Moins de huit épisodes nous séparent d’un temps qui a jusque là mis quatre saisons à s’écouler. La série nous prépare donc un dynamitage de la chronologie, premier indice d’une narration éclatée au terme de laquelle il y aura, visiblement, du grabuge.
• Verser le sang
À l’approche du final d’une série, la survie des personnages est une valeur en déclin : faute d’horizon à long terme, la faculté à tuer et à mourir des rôles secondaires devient leur principal ressort dramatique, qu’il ne reste plus qu’à articuler convenablement dans la narration.
On peut raisonnablement s’attendre à un bain de sang de la part de Gilligan, qui l’a, en réalité, quasiment laissé entendre lui-même quant à la possibilité de placer le spin-off Better Call Saul en aval des événements de Breaking Bad – une option qui serait d’ores et déjà hors course. « Qui va mourir ? » est peut-être moins la question que « qui va survivre ? »
• Retour au polar
Avec le final de la saison 5-1, les scénaristes de la série ont pratiqué un nettoyage en règle ; table rase d’une partie considérable des tensions sédimentées en une cinquantaine d’épisodes, et inauguration d’une intrigue on ne peut plus simple : la traque de Walt par son beau-frère Hank. Cette chasse à l’homme, état fœtal de la série devenu une trame dormante au fil des saisons, s’était pratiquement faite oublier.
Ces huit épisodes sont donc inaugurés par une quasi inversion : les démêlés de Walter s’évaporent, son couple se ressoude, ses conflits disparaissent ; tandis que sur ce champ de bataille ratiboisé, un prédateur unique s’élève. Breaking Bad saison 5-2 s’annonce minimaliste. Un écrémage inédit des enjeux raccroche le récit à sa matrice d’origine, à savoir un Scarface de middle-class, tendu par un simple dilemme : être à la fois normal et criminel, loup et agneau, prof de chimie et dealer de crystal meth. Gilligan se défausse du superflu et ne garde en main que ses cartes essentielles.
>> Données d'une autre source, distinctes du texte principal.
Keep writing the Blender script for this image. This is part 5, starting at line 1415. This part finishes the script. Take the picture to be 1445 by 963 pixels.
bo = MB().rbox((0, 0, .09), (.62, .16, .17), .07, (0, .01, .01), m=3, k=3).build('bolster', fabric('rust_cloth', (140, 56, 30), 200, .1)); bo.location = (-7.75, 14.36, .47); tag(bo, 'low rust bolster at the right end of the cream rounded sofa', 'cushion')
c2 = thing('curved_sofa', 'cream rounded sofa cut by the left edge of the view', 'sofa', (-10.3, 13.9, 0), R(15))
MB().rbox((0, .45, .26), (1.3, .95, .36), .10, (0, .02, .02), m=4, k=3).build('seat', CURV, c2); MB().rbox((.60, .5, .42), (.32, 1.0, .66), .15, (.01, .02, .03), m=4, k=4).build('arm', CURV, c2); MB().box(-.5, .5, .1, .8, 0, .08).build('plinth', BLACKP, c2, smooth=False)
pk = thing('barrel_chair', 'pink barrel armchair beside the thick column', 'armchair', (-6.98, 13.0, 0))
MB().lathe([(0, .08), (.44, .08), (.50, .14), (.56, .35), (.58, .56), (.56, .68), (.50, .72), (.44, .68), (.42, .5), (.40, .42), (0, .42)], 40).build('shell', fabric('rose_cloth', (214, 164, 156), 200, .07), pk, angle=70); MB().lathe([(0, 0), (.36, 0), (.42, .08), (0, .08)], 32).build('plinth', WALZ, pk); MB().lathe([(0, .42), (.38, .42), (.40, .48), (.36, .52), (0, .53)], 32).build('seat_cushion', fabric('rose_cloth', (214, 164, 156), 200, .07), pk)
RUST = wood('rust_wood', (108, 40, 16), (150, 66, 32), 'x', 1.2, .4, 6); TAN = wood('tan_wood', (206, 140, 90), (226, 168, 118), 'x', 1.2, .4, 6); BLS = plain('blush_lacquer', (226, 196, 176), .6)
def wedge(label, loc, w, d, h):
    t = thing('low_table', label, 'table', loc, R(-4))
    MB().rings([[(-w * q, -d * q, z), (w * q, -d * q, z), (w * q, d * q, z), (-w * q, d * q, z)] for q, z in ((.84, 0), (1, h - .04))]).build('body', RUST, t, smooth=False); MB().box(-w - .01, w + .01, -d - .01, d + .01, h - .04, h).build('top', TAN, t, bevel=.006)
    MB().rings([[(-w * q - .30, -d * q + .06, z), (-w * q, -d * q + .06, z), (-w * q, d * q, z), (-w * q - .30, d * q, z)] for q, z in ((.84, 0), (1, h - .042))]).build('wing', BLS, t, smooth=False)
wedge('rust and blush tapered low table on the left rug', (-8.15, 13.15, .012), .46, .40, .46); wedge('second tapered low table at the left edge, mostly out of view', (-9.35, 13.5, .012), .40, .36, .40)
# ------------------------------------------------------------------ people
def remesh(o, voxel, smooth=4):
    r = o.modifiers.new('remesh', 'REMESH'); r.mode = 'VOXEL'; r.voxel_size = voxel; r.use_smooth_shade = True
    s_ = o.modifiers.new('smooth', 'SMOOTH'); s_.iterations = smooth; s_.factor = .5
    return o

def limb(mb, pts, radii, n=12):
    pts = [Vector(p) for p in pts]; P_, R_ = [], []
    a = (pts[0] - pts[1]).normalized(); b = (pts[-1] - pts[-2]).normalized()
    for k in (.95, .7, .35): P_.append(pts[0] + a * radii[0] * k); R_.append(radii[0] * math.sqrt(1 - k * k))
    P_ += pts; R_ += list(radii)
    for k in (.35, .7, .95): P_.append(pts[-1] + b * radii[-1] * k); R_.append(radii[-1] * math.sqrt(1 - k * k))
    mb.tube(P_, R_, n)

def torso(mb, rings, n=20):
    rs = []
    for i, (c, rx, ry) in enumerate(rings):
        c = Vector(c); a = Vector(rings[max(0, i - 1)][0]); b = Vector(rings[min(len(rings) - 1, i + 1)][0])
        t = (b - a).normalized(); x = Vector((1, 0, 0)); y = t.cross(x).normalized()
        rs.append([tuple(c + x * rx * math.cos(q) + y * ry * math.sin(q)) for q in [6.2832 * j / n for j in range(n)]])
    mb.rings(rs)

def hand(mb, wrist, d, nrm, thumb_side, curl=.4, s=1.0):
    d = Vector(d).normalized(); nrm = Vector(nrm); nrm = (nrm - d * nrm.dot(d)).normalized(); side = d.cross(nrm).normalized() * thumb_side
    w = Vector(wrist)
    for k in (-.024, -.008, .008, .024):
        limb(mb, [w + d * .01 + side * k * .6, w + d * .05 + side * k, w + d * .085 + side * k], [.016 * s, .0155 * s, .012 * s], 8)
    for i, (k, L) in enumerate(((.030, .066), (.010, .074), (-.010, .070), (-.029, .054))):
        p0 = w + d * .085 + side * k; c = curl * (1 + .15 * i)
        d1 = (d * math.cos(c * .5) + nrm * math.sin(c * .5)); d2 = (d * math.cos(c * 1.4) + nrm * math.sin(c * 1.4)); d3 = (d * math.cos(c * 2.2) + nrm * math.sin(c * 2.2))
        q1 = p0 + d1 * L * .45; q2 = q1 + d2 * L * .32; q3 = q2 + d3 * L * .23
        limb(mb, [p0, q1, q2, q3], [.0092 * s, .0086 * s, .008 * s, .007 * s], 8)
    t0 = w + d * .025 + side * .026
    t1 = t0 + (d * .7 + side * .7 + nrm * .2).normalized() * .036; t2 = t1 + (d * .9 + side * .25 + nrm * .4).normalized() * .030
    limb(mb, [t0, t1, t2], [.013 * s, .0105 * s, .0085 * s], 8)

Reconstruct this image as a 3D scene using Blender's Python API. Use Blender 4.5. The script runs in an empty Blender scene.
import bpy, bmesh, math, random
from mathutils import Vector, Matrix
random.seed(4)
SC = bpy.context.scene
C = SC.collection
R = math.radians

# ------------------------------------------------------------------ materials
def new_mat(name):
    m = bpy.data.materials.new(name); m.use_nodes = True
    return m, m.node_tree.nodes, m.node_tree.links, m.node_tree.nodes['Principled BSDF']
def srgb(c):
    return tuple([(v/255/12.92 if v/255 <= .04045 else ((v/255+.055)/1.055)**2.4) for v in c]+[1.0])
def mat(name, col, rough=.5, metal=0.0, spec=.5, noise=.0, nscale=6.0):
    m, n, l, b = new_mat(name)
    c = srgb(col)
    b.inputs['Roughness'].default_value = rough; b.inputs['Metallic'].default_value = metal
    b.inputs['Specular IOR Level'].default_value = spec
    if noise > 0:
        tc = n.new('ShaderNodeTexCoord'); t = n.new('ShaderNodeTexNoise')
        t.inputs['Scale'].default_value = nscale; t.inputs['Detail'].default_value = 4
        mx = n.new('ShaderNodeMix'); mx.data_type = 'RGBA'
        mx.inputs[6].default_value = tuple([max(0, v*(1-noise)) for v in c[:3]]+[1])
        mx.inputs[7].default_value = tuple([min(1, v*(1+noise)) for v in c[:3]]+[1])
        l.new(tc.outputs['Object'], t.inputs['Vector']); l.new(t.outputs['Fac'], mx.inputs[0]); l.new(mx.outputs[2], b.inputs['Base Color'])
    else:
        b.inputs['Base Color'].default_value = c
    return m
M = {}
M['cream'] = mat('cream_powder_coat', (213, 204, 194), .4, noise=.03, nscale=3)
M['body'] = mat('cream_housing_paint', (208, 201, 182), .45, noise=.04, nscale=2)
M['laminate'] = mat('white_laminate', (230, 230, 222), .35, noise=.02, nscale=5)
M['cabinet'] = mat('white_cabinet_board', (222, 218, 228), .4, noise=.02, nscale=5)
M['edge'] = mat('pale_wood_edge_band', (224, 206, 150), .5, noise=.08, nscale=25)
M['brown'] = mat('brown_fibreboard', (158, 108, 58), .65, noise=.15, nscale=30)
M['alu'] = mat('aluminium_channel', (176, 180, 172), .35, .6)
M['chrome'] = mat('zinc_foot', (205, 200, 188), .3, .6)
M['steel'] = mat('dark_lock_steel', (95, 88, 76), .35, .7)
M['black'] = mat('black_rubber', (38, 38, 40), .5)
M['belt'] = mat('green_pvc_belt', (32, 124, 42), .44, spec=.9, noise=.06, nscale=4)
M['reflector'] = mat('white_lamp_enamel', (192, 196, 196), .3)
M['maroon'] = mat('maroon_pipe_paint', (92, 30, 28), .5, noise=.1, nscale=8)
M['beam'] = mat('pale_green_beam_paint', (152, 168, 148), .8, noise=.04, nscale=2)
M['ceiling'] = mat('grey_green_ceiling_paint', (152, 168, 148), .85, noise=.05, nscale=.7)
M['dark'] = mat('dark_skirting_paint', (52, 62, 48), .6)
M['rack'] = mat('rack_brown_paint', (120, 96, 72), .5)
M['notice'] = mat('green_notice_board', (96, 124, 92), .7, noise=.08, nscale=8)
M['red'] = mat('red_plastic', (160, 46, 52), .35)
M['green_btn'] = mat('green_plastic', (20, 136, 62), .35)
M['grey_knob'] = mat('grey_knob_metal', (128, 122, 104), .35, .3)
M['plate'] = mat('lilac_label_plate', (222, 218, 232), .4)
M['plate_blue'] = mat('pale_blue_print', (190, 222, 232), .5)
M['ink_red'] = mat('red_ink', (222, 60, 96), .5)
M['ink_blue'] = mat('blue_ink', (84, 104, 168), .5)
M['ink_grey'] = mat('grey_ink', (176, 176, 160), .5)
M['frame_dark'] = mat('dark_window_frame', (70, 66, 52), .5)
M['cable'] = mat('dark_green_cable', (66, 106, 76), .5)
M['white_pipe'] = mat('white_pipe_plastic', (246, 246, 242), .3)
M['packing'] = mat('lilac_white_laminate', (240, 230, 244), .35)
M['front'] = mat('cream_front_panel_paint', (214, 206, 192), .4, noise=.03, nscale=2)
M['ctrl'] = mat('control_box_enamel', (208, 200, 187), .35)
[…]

• Le portrait de Walter White
Prévue pour une trame à un personnage, Breaking Bad s’est imposée comme une série à deux têtes, du fait de l’inattendue synergie entre Bryan Cranston et Aaron Paul. Jesse incarne la forme humaine et vivante d’un portrait de Dorian Gray, prenant ombrage de saison en saison au gré des crimes accumulés par un Walt intouchable, immune à sa propre spirale diabolique. L’un devient immortel autant que l’autre se zombifie. Breaking Bad n’a rien d’un buddy movie : c’est une liaison tragique, en crise perpétuelle, douloureusement soudée – en cinq saisons, les deux personnages n’ont que très ponctuellement connu des moments de complicité. Ils ont fréquemment cherché à s’entretuer, et pourtant, ils sont indéfectiblement liés.
L’arc narratif de Breaking Bad est bicéphale, et n’avance que par implosions. Il y a fort à parier qu’il s’achèvera en s’amputant, en s’écroulant, mais surtout pas en trouvant une harmonie. Arrivée à combustion, la série dispose maintenant de huit épisodes pour tout détruire. Bain de sang annoncé, l’ultime saison de Breaking Bad nous excite pour la plus élémentaire des raisons : parce que la loi inviolable des séries, qui contraint à amener les personnages jusqu’au point de rupture sans jamais les briser, est derrière nous. Walt, Jesse et leurs proches sont à nouveau mortels : ils rendent les armes.